The crew of the Fury has so far beaten the odds. Led by Don ‘Wardaddy’ Collier (Brad Pitt: The Counselor), the team has survived combat in Africa, France and Germany. As they roll toward Berlin, they lose their trusted gunner in gruesome fashion. The replacement is a typist named Norman (Logan Lerman: Noah), who’s never been in a tank and is terrified by the prospect of battle.
As Fury rolls toward combat in the heart of Nazi territory, the seasoned four must make Norman a soldier if they are to survive.

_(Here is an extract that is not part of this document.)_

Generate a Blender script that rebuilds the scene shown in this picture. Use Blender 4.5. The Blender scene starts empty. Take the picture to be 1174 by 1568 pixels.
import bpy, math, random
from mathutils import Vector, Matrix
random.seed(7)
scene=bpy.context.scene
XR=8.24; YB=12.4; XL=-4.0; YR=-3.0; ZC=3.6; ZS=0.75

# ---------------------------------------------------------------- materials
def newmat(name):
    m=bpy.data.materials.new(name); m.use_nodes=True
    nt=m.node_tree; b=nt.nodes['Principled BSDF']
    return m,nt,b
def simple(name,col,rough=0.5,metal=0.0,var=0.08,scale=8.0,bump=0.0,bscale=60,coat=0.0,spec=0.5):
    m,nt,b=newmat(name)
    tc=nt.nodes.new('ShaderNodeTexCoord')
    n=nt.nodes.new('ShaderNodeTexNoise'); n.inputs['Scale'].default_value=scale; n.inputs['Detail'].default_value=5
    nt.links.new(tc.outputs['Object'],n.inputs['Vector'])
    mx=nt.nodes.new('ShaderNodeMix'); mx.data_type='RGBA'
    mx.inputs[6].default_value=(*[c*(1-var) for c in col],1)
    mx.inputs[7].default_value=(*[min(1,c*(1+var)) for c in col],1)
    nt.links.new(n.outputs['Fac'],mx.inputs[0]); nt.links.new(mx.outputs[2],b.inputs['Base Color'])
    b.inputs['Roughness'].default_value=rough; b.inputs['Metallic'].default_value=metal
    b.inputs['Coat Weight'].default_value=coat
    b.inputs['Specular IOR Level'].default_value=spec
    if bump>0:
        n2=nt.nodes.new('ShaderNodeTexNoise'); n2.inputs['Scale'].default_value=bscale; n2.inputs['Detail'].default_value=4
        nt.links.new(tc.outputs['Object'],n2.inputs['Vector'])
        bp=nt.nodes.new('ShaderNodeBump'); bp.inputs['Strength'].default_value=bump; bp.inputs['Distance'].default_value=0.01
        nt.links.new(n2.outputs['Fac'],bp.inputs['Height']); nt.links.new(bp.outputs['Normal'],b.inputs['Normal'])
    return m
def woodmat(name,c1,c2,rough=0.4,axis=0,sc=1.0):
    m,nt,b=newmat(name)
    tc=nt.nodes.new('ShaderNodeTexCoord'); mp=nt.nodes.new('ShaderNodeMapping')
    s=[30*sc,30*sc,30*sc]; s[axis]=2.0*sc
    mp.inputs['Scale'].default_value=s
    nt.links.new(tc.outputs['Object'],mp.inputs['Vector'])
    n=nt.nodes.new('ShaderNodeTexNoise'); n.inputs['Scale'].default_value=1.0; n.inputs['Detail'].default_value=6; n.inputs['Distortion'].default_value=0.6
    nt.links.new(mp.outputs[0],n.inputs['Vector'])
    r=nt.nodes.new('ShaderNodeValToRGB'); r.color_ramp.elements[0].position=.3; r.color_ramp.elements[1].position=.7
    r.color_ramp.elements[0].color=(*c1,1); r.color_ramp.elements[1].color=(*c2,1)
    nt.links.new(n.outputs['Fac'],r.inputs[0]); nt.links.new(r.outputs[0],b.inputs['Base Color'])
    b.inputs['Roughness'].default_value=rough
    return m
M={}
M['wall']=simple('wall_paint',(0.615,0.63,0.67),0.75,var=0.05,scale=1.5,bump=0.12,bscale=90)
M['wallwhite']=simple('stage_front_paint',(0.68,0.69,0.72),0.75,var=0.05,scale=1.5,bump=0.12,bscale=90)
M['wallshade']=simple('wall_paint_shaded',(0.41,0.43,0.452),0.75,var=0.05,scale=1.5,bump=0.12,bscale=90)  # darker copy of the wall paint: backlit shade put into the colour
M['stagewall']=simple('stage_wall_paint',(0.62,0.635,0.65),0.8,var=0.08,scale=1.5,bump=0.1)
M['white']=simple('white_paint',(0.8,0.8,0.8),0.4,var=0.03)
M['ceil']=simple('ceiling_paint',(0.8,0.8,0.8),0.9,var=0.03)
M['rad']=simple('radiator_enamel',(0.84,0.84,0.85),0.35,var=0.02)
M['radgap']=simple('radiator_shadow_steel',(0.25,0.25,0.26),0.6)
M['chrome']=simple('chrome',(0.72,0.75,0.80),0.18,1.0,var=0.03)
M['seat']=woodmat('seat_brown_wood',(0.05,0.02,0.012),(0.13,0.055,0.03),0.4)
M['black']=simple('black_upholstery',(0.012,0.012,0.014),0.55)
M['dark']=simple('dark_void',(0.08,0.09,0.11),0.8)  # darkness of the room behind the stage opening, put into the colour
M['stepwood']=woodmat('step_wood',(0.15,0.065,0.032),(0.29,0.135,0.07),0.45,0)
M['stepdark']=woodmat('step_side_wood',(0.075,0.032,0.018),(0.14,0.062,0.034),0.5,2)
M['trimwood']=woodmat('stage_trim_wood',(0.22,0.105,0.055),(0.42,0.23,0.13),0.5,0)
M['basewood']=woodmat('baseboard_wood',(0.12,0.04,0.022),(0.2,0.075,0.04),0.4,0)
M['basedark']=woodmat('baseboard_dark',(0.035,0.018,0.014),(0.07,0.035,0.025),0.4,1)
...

A brutal, beautiful film about the monsters war makes, Fury offers truths rarely shown in movies about the Greatest Generation. Director/writer David Ayer (Sabotage) looks at these men with respect and sadness, examining the complicated mix of violence and family they depended on to survive.
As men who have seen it all and wish they hadn’t, Pitt, Shia LaBeouf (Nymphomaniac), Jon Bernthal (Mob City) and Michael Peña (Gracepoint) are realistic versions of stock characters. Pitt is the tough-as-nails leader whose sadistic streak covers the heavy toll of combat. The religious man, LaBeouf quotes scripture to comfort himself in the face of death. Bernthal is the wild man whose chosen analgesic against the horrors is outrageous behavior. Peña is the drunk scrounging ruined towns for his solace.
Ayer makes Norm our stand-in. With him, we’re thrown amid the Fury crew, no training, no get-to-know-you talks. He must kill or risk his crewmates through inaction.
Fury doesn’t shy away from the unsavory. Grady gleefully instructs Norman that women will sleep with him for as little as a candy bar. These are desperate women, terrified of the men with guns who could invade their homes, demand their meager possessions or worse. Faced with the choice of rape or rewarded submission, they take the candy bar.
While Ayer revels in the ugliness of war, he and cinematographer Roman Vasyanov (Charlie Countryman) find ways of making even the claustrophobic tank scenes beautiful. Gripping battles unfold in painterly shots that embody the immense scale of war as well as its personal tolls.
Fury is easily the best combat film in a decade.